Próximo a ele ficava a rampa. Enxerguei os passageiros que iam e vinham da Barra, do outro lado do rio. Passada a chuva, caminhei para o lugar mais próximo possível deles. Queria admirar de perto aquele espetáculo. Uns com semblantes alegres, outros tristes, carrancudos… Cada um levando sobre si a sua história de vida, seus sonhos, esperanças, e pensamentos mil.

Chamou-me atenção um senhor moreno, parrudo, chapéu de palha na cabeça, jeitão de vaqueiro, que ia fazer a travessia com uma vaca, como companheira de viagem.

Achei inusitada aquela cena. Nunca tinha visto uma vaca nadar, exceto na televisão e nos cinemas.

Completada a lotação da canoa, a vaca foi entrando sem medo no rio, tangida pelo canoeiro. O senhor de chapéu, dentro da canoa, puxou-a pela corda, e enlaçou-a no banco que estava sentado.

O barco foi se arrastando suave, lentamente, como num lamento infindo, carregado pela correnteza do rio e o assobiar triste dos ventos, naquele entardecer melancólico.

Havia algo de lírico no silêncio oculto da paisagem deslumbrante, e no morno entardecer, querendo expressar o mundo interior de quem estava atento a tudo e a todos.

Os raios do sol beijavam o rio, e o reflexo tênue desta paixão resvalava-se na vela branca triangular da frágil embarcação, enchendo os passageiros de esperança e emoldurando o contentamento do marulhar das ondas, que emitia um canto lírico, ao tocar nas embarcações e no cais.

Vi o barco desfilando majestoso pelo filete d’água, entrando numa passagem estreita entre os manguezais do outro lado, e sumindo do alcance da minha visão.

Cada um dos passageiros foi para sua lide. Os do lado de cá também.

Voltei feliz para casa, solfejando Jesus, alegria dos homens (J.S. Bach), e penetrando na dimensão das regiões sonoras.

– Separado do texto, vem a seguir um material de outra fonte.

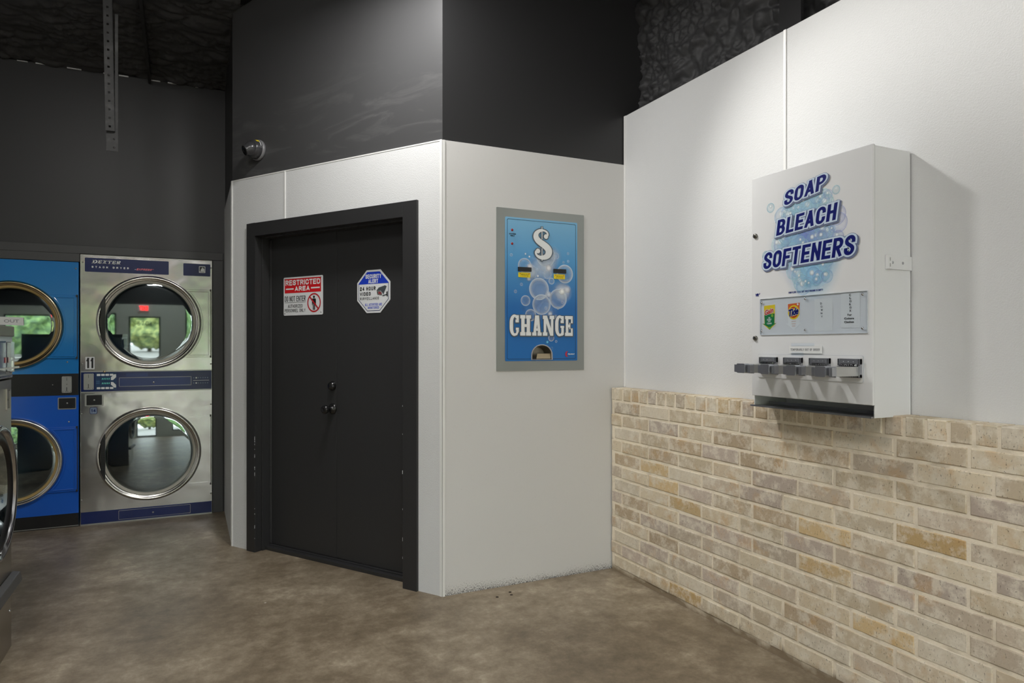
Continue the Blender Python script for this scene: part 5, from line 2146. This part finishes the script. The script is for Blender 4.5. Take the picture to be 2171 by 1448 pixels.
struct('wall_front_upper', mb, dark_wall)
for k, (a, c, z0, z1) in enumerate(wins):
    mb = MB()
    for q0, q1, r0, r1 in ((a, a + .05, z0, z1), (c - .05, c, z0, z1), (a, c, z0, z0 + .05), (a, c, z1 - .05, z1)):
        mb.box(q0, q1, -4.13, -4.07, r0, r1)
    wn_ = struct('window_%d' % (k + 1), mb, black_plastic)
    mb = MB()
    mb.add([(a + .05, -4.10, z0 + .05), (c - .05, -4.10, z0 + .05), (c - .05, -4.10, z1 - .05), (a + .05, -4.10, z1 - .05)], [(0, 1, 2, 3)])
    mb.build('pane', pane_glass, wn_)
    if k == 1:
        mb = MB()
        btext(mb, '5700', -1.12, -0.68, 1.70, 1.86, -4.103, 0, .022, .045)
        mb.build('street_number', black_ink, wn_)
t = Thing('exit_sign', 'red EXIT sign above the glass front door', 'exit sign', (-0.93, -4.05, 2.2), math.pi)
mb = MB()
mb.box(-.16, .16, -.05, -.001, 2.20, 2.40)
t.part('housing', mb, sign_white)
mb = MB()
text(mb, 'EXIT', -.13, .13, 2.225, 2.375, -.052, 0, .008)
t.part('lettering', mb, exit_red)

# outside: ground and trees seen only as reflections
mb = MB()
mb.box(-30, 30, -40, -4.3, -.1, -.02)
struct('ground', mb, asphalt)
random.seed(4)
spots = [(-13.5, -19, 2.3, 0), (-7.6, -19, 2.1, 1), (-4.4, -15, 1.9, 0), (-1.6, -21.5, 2.0, 1), (2.6, -17, 2.0, 0), (8.2, -19, 2.3, 1)]
tl = ['green rounded tree across the lot, farthest to the left', 'yellow-green tree second from the left across the lot', 'green tree across the lot opposite the glass door',
      'tall yellow-green tree set back across the lot', 'green tree across the lot right of the door', 'yellow-green tree farthest right across the lot']
for k, (x_, y_, r_, c_) in enumerate(spots):
    t = Thing('tree', tl[k], 'tree', (x_, y_, -0.02), 0, 'trees outside the storefront')
    bm = bmesh.new()
    bmesh.ops.create_icosphere(bm, subdivisions=4, radius=1)
    for v in bm.verts:
        d = 1 + .35 * noise.noise(v.co * 2.2 + Vector((k * 5, 0, 0))) + .22 * noise.noise(v.co * 6 + Vector((0, k * 3, 0)))
        v.co = Vector((v.co.x * r_ * d, v.co.y * r_ * .8 * d, r_ * 0.9 + .2 + v.co.z * r_ * .85 * d))
    me = bpy.data.meshes.new('crown')
    bm.to_mesh(me)
    bm.free()
    me.materials.append(leaf2 if c_ else leaf)
    o = bpy.data.objects.new('crown', me)
    COL.objects.link(o)
    o.parent = t.e
    mb = MB()
    mb.tube([(0, 0, -.02), (.03, 0, r_ * .5), (0, 0, r_)], .16, 10)
    t.part('trunk', mb, bark)


# ------------------------------------------------------------------ ceiling lamps, the fill ones added
def lamp(label, x_, y_, z_, w, l, rot, watts):
    t = Thing('ceiling_light', label, 'ceiling light', (x_, y_, z_), rot, 'ceiling lights')
    mb = MB()
    mb.box(-w / 2, w / 2, -l / 2, l / 2, z_, z_ + .05)
    t.part('housing', mb, sign_white)
    mb = MB()
    mb.box(-w / 2 + .01, w / 2 - .01, -l / 2 + .01, l / 2 - .01, z_ - .004, z_ - .0005)
    t.part('diffuser', mb, lamp_white)
    zc = ceil_z(y_) + .09
    mb = MB()
    mb.box(-.006, .006, -.006, .006, z_ + .05, zc)
    t.part('hanger_rod', mb, steel_dull)
    ld = bpy.data.lights.new('lamp_light', 'AREA')
    ld.shape = 'RECTANGLE'
    ld.size, ld.size_y = w, l
    ld.energy = watts
    ld.color = (1.0, 0.985, 0.965)
    lo_ = bpy.data.objects.new('lamp_light', ld)
    COL.objects.link(lo_)
    lo_.parent = t.e
    lo_.location = (0, 0, -.012)


lamp('small ceiling lamp hanging in front of the double door', 0.70, 3.14, 3.40, .22, .22, ROT_D, DOOR_W)
lamp('added fill lamp over the middle of the room', -0.9, 1.2, 4.0, .5, 1.2, 0, FILL_W)  # this and the next two: unseen fill lamps added to brighten the room
lamp('added fill lamp over the aisle behind the camera', -0.2, -1.6, 4.2, .5, 1.2, 0, FILL_W)
lamp('added fill lamp near the storefront', -0.6, -3.0, 4.3, .5, 1.2, 0, FILL_W)
# spotlight that throws the dispenser's shadow
LP = Vector((0.62, 3.33, 3.62))
t = Thing('spotlight', 'spotlight on the ceiling aimed at the soap dispenser', 'spotlight', LP)
aim = (Vector((2.378, 0.75, 0.75)) - LP).normalized()
qd = aim.to_track_quat('-Z', 'Y').to_matrix().to_4x4()
mb = MB()
mb.lathe([(.0005, .16), (.05, .15), (.055, .02), (.052, .0), (.048, .0), (.045, .03), (.0005, .04)], 0, 0, 24)
mb.xform(qd @ Matrix.Rotation(math.radians(90), 4, 'X'))
t.part('can', MB.xform(mb, Matrix.Translation((0, 0, LP.z))), black_plastic)
mb = MB()
mb.box(-.008, .008, -.008, .008, LP.z + .05, ceil_z(LP.y) + .09)
t.part('stem', mb, black_plastic)
sd = bpy.data.lights.new('spot_beam', 'SPOT')
sd.energy = KEY_W
sd.spot_size = math.radians(64)
sd.spot_blend = 1.0
sd.shadow_soft_size = 0.045
sd.color = (1.0, 0.975, 0.93)
so = bpy.data.objects.new('spot_beam', sd)
COL.objects.link(so)
so.parent = t.e
so.rotation_euler = aim.to_track_quat('-Z', 'Y').to_euler()
so.location = aim * 0.03
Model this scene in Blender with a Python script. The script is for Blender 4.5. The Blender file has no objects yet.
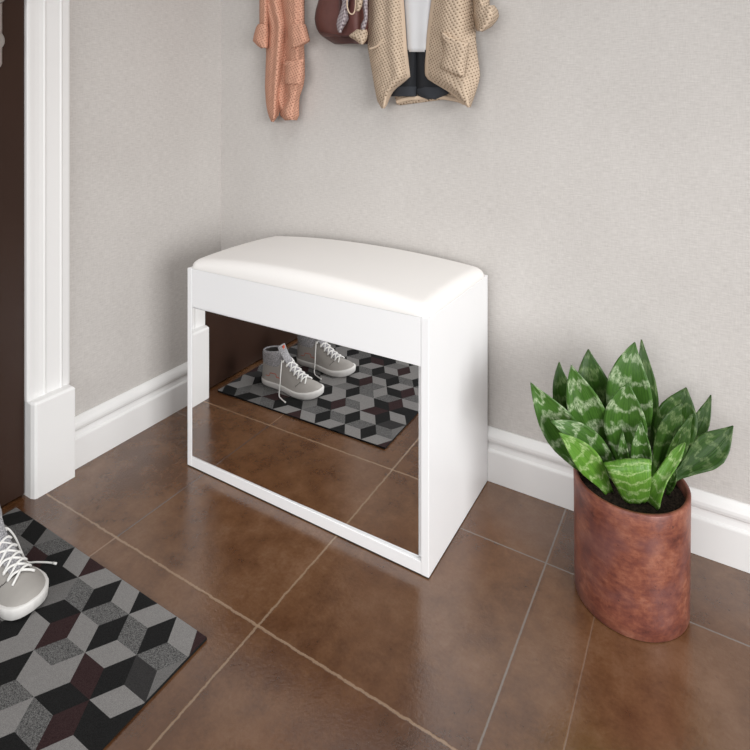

Othon Souza, filho do prático Zé Antonio e de ”Belezinha”. Nascido em Natal, teve sua gênese em Areia Branca a partir dos últimos anos da década de 60, quando para cá se dirigia nas férias escolares. Graduou-se Engenheiro Agrônomo e pós-graduou-se mestre em agronomia, pela antiga ESAM, em 1996. Atualmente reside em Rio Branco capital do Acre.